Has ‘daang matuwid’ finally enveloped NFA?

This is in reference to the news article titled “PH secures El Niño stock with Vietnam, Thai rice” (Business, 9/18/15).

For two successive years, about this time in 2008 and 2009, the NFA (National Food Authority) Council contracted to import a total of 3.775 million metric tons (mmt) of rice principally from Vietnam—1.5 mmt in December 2008 through a government-to-government (G-to-G) deal with Vietnam’s State Grains Agency at $549.50 CNF/mt, or a  gross spread of $227/mt against the international benchmark of $323 FOB/mt prevailing at the time for Vietnam rice. (Published reports have it the NFA Council used $447 FOB/mt—the higher Thai benchmark at the time or a difference of $124 FOB/mt against the Vietnam rice.)

In the last quarter of 2009, another 2.275 mmt were secured at $642 CNF/mt on the average against benchmark prices averaging $413 FOB/mt, resulting in spreads duplicating the preceding year’s importation. But the similarity ends there, with a surprising switch from the World Bank-suggested G-to-G procurement mode and back to a series of public tenders during the period October-December 2009.

In early 2008, habitual rice tenders unjustifiably propelled international prices to new highs only to collapse in late May 2008. Thus the World Bank proposition. By mid 2008, unsubstantiated fears of supply shortages in this part of the world, and in late 2009, a looming scenario of El Niño and La Niña were used as justifications for NFA’s massive shipments in 2010, spaced over 12 months resulting in overstocked NFA warehouses. And publicly available records point to a significant drop in world prices after the NFA secured the contracts worth $2.3 billion (P105 billion), which amount was approved by the Department of Budget and Management. The NFA Council drastically cut rice imports to only 251 mt in 2011.

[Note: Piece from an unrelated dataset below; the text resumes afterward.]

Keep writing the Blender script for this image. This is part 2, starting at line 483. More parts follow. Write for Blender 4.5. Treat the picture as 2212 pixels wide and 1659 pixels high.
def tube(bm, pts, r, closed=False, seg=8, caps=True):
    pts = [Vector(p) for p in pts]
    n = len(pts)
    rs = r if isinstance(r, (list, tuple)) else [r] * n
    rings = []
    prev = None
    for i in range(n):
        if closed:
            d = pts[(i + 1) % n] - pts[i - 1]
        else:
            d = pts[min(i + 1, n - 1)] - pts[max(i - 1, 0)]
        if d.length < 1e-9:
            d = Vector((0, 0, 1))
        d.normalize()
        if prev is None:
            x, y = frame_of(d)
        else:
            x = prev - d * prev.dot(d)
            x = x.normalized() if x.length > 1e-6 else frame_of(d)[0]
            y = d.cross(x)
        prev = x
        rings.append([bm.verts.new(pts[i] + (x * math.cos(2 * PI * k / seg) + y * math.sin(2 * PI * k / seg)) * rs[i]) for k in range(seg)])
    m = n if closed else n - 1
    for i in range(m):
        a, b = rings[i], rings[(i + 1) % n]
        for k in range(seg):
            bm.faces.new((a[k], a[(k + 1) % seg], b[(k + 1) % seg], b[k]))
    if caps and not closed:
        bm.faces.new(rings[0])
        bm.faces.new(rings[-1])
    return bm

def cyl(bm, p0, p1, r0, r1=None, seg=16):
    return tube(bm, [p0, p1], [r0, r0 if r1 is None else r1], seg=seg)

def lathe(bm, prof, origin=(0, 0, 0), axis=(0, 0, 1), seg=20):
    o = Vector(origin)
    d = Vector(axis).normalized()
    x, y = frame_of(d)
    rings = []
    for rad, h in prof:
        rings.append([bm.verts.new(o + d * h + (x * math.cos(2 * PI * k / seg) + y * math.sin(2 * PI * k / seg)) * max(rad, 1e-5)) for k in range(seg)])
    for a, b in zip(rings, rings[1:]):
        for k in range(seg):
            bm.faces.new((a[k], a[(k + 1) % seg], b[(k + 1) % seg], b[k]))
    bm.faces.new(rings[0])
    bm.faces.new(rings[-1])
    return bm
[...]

On  Sept. 17, 2015, the NFA Council approved the importation of 750,000 mt of rice to cope with the El Niño phenomenon—450,000 mt (Vietnam) and 300,000 mt (Thailand) at a unified G-to-G price of $426 CNF/mt. Against the Sept. 16, 2015 international FOB reference prices of $315/mt (Vietnam rice) and $344/mt (Thailand), the gross spreads secured by NFA (attributed to ocean freight, insurance, survey fees, etc.) translate to only $99/mt in late 2015 versus $228/mt in late 2008 and 2009, or some $129/mt in savings.

In the grains agency, the numbers show outgoing President Aquino’s “straight path” footprints may have set in finally. But it was worth the long wait after all!